爆裂BOX

アイデンティティーの爆裂BOXのレビュー・感想・評価

アイデンティティー(2003年製作の映画)
4.4
ジェームズ・マンゴールド監督による傑作サスペンス・スリラーですね。
豪雨によって陸の孤島と化したモーテルに集まった様々な男女11人が、人、また一人と殺されていくという「そして誰もいなくなった」を彷彿させる舞台設定とストーリー展開(実際作中でも言及されます)が引き付けてくれますね。人形の代わりにモーテルの鍵がカウントダウン刻んでいく所も。次々と姿の見えない殺人鬼に殺されていく所はスラッシャー映画のような怖さもあります。登場人物もワガママ女優やそのお抱えの元警官の運転手、彼がうっかり跳ねてしまった女性のマニュアル復唱して行動しようとする夫と口のきけない息子や故郷へ帰ろうとする娼婦、殺人犯とそれを護送する刑事と新婚カップルと娼婦嫌いのモーテルの管理人など登場人物たちもキャラ立ってますね。
乾燥機に入れられた生首や「食人族」みたいにバット口から突っ込まれてる死体などちょっとしたグロ描写もいいアクセントになっていると思います。
それとは別に死刑執行前夜に新たに見つかった証拠から再審理を受ける事になる死刑囚の連続殺人犯マルコムのストーリーも合間に挟まれ、この二つのストーリーがどういう風につながるのかという期待も持たせてくれます。
先住民墓地の呪いでは?という説まで上がり、実際モーテルから逃亡した殺人犯が何故かモーテルに戻って来たり、死体が消えたりと不可解な現象が起きてオカルトサスペンスになっていくのかと思いきや、そこで二つの話が繋がるどんでん返しになっていきます。ただ、どんでん返しと言っても序盤や再審理のシーンでかなりわかりやすく丁寧にヒント散りばめてるので読めやすい事は読めやすいんですよね。
役者陣もジョン・キューザックやレベッカ・デモーネイ、刑事役だけど怪しすぎるレイ・リオッタにアマンダ・ピート、クレア・デュバル、ジェイク・ビュージイにアルフレッド・モリナ等実力派俳優たちの熱演も見応えあります。ブルイット・テイラー・ヴィンスの終盤の目の動かし方とかすごかったな。
終盤で「ああ、やっぱりこの人が犯人役なんだな」と思わせて一段落してからのラストは初見時衝撃受けましたね。

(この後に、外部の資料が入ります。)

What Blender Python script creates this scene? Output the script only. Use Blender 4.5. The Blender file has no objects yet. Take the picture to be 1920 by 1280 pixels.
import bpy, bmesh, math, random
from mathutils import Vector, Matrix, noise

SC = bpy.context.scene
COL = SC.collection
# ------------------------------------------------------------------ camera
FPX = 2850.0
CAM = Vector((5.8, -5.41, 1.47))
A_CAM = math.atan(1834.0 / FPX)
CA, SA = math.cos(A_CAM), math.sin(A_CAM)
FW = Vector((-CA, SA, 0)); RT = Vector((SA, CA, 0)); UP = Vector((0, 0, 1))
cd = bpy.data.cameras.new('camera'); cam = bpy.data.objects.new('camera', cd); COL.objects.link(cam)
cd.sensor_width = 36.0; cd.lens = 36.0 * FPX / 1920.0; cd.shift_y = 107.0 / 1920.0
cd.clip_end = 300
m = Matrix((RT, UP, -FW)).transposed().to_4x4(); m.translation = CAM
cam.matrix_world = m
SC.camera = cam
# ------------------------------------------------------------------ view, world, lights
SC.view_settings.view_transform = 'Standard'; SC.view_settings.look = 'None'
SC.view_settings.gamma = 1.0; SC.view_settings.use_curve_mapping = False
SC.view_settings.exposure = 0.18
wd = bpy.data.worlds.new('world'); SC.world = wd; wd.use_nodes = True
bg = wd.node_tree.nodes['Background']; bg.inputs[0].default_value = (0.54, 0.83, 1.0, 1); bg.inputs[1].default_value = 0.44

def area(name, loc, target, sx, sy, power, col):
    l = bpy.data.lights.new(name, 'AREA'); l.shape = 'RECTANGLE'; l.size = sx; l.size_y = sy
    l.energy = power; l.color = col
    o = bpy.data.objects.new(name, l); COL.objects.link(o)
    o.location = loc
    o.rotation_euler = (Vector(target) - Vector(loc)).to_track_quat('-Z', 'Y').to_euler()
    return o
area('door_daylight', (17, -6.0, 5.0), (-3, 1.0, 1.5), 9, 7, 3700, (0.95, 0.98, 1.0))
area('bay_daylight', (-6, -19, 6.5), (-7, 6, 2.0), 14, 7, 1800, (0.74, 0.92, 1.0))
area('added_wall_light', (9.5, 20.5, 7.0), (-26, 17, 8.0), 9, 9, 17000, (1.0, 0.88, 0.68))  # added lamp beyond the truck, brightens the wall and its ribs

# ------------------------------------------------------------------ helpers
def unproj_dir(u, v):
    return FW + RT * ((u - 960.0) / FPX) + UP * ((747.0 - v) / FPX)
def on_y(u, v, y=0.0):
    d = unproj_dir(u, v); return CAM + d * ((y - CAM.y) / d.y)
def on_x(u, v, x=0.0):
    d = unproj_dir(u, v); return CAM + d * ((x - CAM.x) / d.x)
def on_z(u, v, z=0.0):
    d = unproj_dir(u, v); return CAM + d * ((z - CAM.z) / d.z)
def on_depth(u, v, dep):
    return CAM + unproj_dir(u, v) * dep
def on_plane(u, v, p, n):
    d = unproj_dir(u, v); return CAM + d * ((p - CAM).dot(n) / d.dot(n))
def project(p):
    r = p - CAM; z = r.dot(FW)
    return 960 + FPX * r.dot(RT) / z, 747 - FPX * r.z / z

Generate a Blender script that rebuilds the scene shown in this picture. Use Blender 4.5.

一つ目のどんでん返しはこれの為の前振りだったのかな。この犯人の正体も博士の言葉にヒントがあったんですね。自分の弟は初見時に犯人見抜いてて個人的にはそれもビックリしました(笑)割と後味の悪いラストではあるけど、張り巡らされていた伏線が回収されて衝撃のラストなのでパズルがハマっていくような快感もあります。
全体的に地味目な作品ではありますが、今再見しても非常に楽しめたサスペンス・スリラーでした。